The battle between TV and Online rages on.

By MediaStreet staff.

New research reveals that 39% of U.S. broadband households visit a video sharing site like YouTube at least once a week. In total, 59% of broadband households visit an online video site on a regular basis.

“User-generated video from sites like YouTube skew to young consumers,” said Glenn Hower, Senior Analyst at Parks Associates. “Consumers 18-24 go to a video sharing site 13 days per month on average. They also use a video chat app like Snapchat an average of nearly 11 days in one month. The TV is still the most-used device for watching video content, but increased usage of secondary devices and video apps is making a significant impact on how users, especially younger viewers, consume and perceive content.”

360 View: Digital Media & Connected Consumers shows live streaming on platforms like Periscope and Facebook Live is still in its early days. Currently 26% of households participate in live streaming activities, such as streaming video from their own device or watching video over a live streaming platform.

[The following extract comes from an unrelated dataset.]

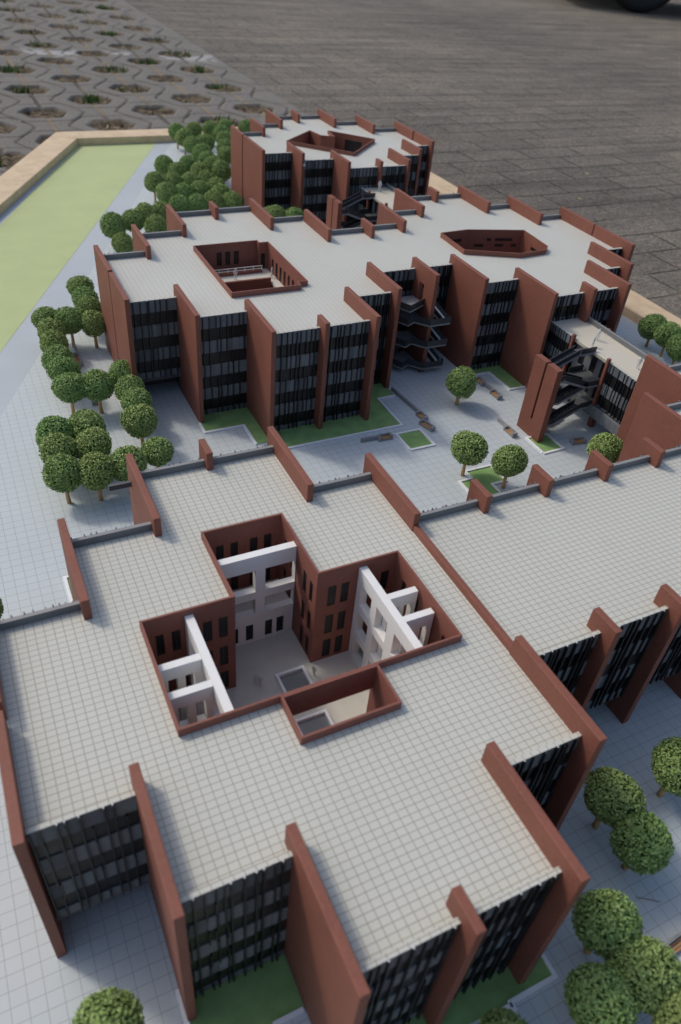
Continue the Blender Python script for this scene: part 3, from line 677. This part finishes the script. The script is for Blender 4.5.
# ------------------------------------------------------------------ roofed bridges between blocks, each with a stair tower
BB = [13.75, 11.9, 9.5, 7.4, 5.2]
def bridge(y0, y1, ysw, label, seed, ypil):
    x0, x1, zt = 94.7, 102.3, 13.1
    br = thing('link_bridge', (98.5, (y0 + y1) / 2, 0), label, 'bridge', 'roofed links between the blocks')
    m = MB('link_tile'); m.box(x0 + .2, x1 - .2, y0, y1, zt - .5, zt); m.build('roof', br)
    m = MB('soffit'); m.box(x0 + .2, x1 - .2, y0, y1, 4.2, 4.7); m.build('floor_slab', br)
    ya, yb_ = ypil
    bands = [13.3, 11.6, 9.4, 7.3, 5.2, 4.9]
    facade(br, (x0, y1), (x0, yb_ + .36), 4.9, 13.3, seed, bands=bands, deep=.08)
    facade(br, (x0, ya - .36), (x0, y0), 4.9, 13.3, seed + 1, bands=bands, deep=.08)
    facade(br, (x1, y0), (x1, y1), 4.9, 13.95, seed + 2, bands=[13.95] + bands[1:], back=True)
    # stair recess: grey panel wall with doors
    m = MB('parapet_grey'); m.grid_wall((x0 + .9, yb_ - .36), (0, -1), (1, 0), .3, [0, 1.2, 2.6, 4.2, 5.6, 6.8, 7.6, yb_ - ya - .72], [4.7, 5.0, 8.0, 9.0, 12.0, 13.06], lambda a, z: not ((1.2 < a < 2.6 or 4.2 < a < 5.6 or 6.8 < a < 7.6) and (5.0 < z < 8.0 or 9.0 < z < 12.0))); w = m.build('recess_wall', br)
    m = MB('glass_dark'); m.box(x0 + 1.1, x0 + 1.18, ya + .36, yb_ - .36, 4.72, 13.0); m.build('window_band', w)
    m = MB('spandrel'); 
    L = y1 - y0; k = 0; yy = y0
    while yy < y1 - .1:
        ln = min(1.3, y1 - yy); m.box(x0 - .75, x0 - .05, yy + .02, yy + ln - .02, 3.0 if yy < yb_ - 2 else 4.2, 4.86); yy += 1.3
    m.build('fascia', br)
    for y in (ya, yb_):
        for x in (x0 - .1, x1 + .1):
            m = MB('brick'); m.box(x - .3, x + .3, y - .27, y + .27, 4.2 if x < 98 else 0, 13.9); m.build('brick_pier', br, bevel=.05)
    for y in (ya + .3, yb_ + 2.5, y0 + 3.5):
        for x in (x0 + 1.2, x1 - 1.2):
            m = MB('brick'); m.box(x - .5, x + .5, y - .5, y + .5, 0, 4.2); m.build('column', br)
    return br
def stair_tower(yc, label):
    "slit brick slab with flights winding between it and the bridge"
    xs, xe = 84.4, 94.1
    st = thing('stair_tower', (88, yc, 0), label, 'staircase', 'stair towers')
    m = MB('brick'); L = 6.0
    m.grid_wall((82.75, yc - 3), (0, 1), (1, 0), 1.15, [0, 2.75, 3.2, L], [0, 3.2, 14.0], lambda a, z: not (2.75 < a < 3.2 and z > 3.2)); m.build('slab_wall', st, bevel=.06)
    dk = 'rail_dark'
    def flight(p, q, w=1.5):
        m = MB('soffit', dk, 'stone_grey')
        p, q = Vector(p), Vector(q); dv = (q - p); sd = Vector((-dv.y, dv.x, 0)).normalized() * (w / 2)
        n = 9
        for k in range(n):
            a = p + dv * (k / n); c = p + dv * ((k + 1) / n); zz = (a.z + c.z) / 2
            m.hexa([(a - sd).xy[:] + (zz - .35,), (a + sd).xy[:] + (zz - .35,), (c + sd).xy[:] + (zz - .35,), (c - sd).xy[:] + (zz - .35,)],
                   [(a - sd).xy[:] + (zz,), (a + sd).xy[:] + (zz,), (c + sd).xy[:] + (zz,), (c - sd).xy[:] + (zz,)], 0)
        f_ = m.build('flight', st)
        for s_ in (-1, 1):
            m = MB(dk, 'stone_grey'); m.bar(p + sd * s_ * 1.06 + Vector((0, 0, .05)), q + sd * s_ * 1.06 + Vector((0, 0, .05)), .12, .95, 0)
            m.bar(p + sd * s_ * 1.08 - Vector((0, 0, .4)), q + sd * s_ * 1.08 - Vector((0, 0, .4)), .14, .44, 1); m.build('balustrade', f_)
    def landing(x0, x1, y0, y1, z, sides):
        m = MB('soffit'); m.box(x0, x1, y0, y1, z - .35, z); l_ = m.build('landing', st)
        m = MB(dk, 'stone_grey')
        for s_ in sides:
            a = dict(W=(x0, x0 + .12, y0, y1), E=(x1 - .12, x1, y0, y1), S=(x0 + .13, x1 - .13, y0, y0 + .12), N=(x0 + .13, x1 - .13, y1 - .12, y1))[s_]
            m.box(*a, z + .02, z + 1.0, 0)
        m.box(x0 - .03, x1 + .03, y0 - .03, y0 + .05, z - .36, z + .01, 1); m.build('balustrade', l_)
    ys, yn = yc - 0.7, yc + 3.0
    zs = [13.0, 8.7, 4.4]
    for k, z in enumerate(zs):
        y0_, y1_ = (yc + 2.1, yc + 4.0) if k == 0 else (yc - 1.5, yc + 3.8)
        landing(xe - 2.2, xe + 1.4, y0_, y1_, z, 'SN' if k else 'S')
        a_, b_ = (yn, ys) if k == 0 else (ys, yn)
        flight((xe - 2.2, a_, z), (xs + 2.0, a_, z - 2.15))
        landing(xs - .3, xs + 2.0, yc - 1.5, yc + 3.8, z - 2.15, 'SN')
        flight((xs + 2.0, b_, z - 2.15), (xe - 2.2, b_, z - 4.3))
    return st
bridge(71.1, 97.6, 84, 'low tiled link with grey panelled sides running from the middle block to the right-hand block', 61, (81.6, 90.8))
stair_tower(83.5, 'stair tower in the plaza: split red slab with dark zigzag flights behind it')
bridge(153.0, 175.4, 167, 'low tiled link joining the middle block to the farthest block', 71, (161.5, 170.5))
stair_tower(166.5, 'stair tower half hidden behind the roof of the middle block')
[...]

“Emerging content platforms are changing the way content creators tell visual stories,” Hower said. “Services like YouTube have given rise to video bloggers and sketch performers, who can interact with their audiences in a way that traditional media like film and television cannot allow. In addition, live streaming on platforms like Twitter’s Periscope or Facebook Live is raw and impromptu, which can come across as more ‘authentic’ compared to a recorded video that has been edited and perfected.”

360 View: Digital Media & Connected Consumers analyses trends in music and video consumption by platform, source, and content expenditure. It segments consumers based on their consumption habits.